In Großbritannien sind in großem Maße Münzzähler für Strom eingebaut worden, billiger ist die Energie dadurch für Arme nicht geworden. Im Gegenteil: Sie zahlen oft sogar [extern] mehr als Normalverbraucher, weil sie nicht auf billigere Tarifmodelle umsteigen können. Deswegen wird auch dort seit einiger Zeit über flächendeckende Sozialtarife [extern] diskutiert. Denn explodierende Energiepreise haben die Zahl an "Energiearmen" seit 2003 mehr als verdoppelt.
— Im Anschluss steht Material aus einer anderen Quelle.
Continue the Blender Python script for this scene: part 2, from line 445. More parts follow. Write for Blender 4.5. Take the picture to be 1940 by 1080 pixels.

In Belgien dagegen können Einkommensschwache eine Strommenge von 500 Kilowattstunden jährlich kostenlos beanspruchen. Auch eine bestimmte Gasmenge gibt es umsonst. Ein ähnliches Modell schlägt der Bund der Energieverbraucher für Deutschland vor: Jeder Haushalt soll pro Jahr 1.000 Kilowattstunden Strom kostenlos beziehen können. Bei Stromschulden soll der Anschluss nicht gesperrt, sondern nur gedrosselt werden dürfen. Kann ein Kunde die Rechnung nicht begleichen, darf der Versorger die Stromzufuhr auf eine Leistung von 125 Watt oder 0,6 Ampere begrenzen. Damit [extern] kann man noch telefonieren, eine Glühbirne brennen lassen oder die Heizung betreiben.
Steffen Fleischmann bekam nach fünf Tagen wieder Strom, dafür hat er sich Geld bei Verwandten geborgt. Bei Tobias Müller ging das Licht erst nach 15 Monaten wieder an, solange hat er gebraucht, um seinen Rückstand abzubezahlen.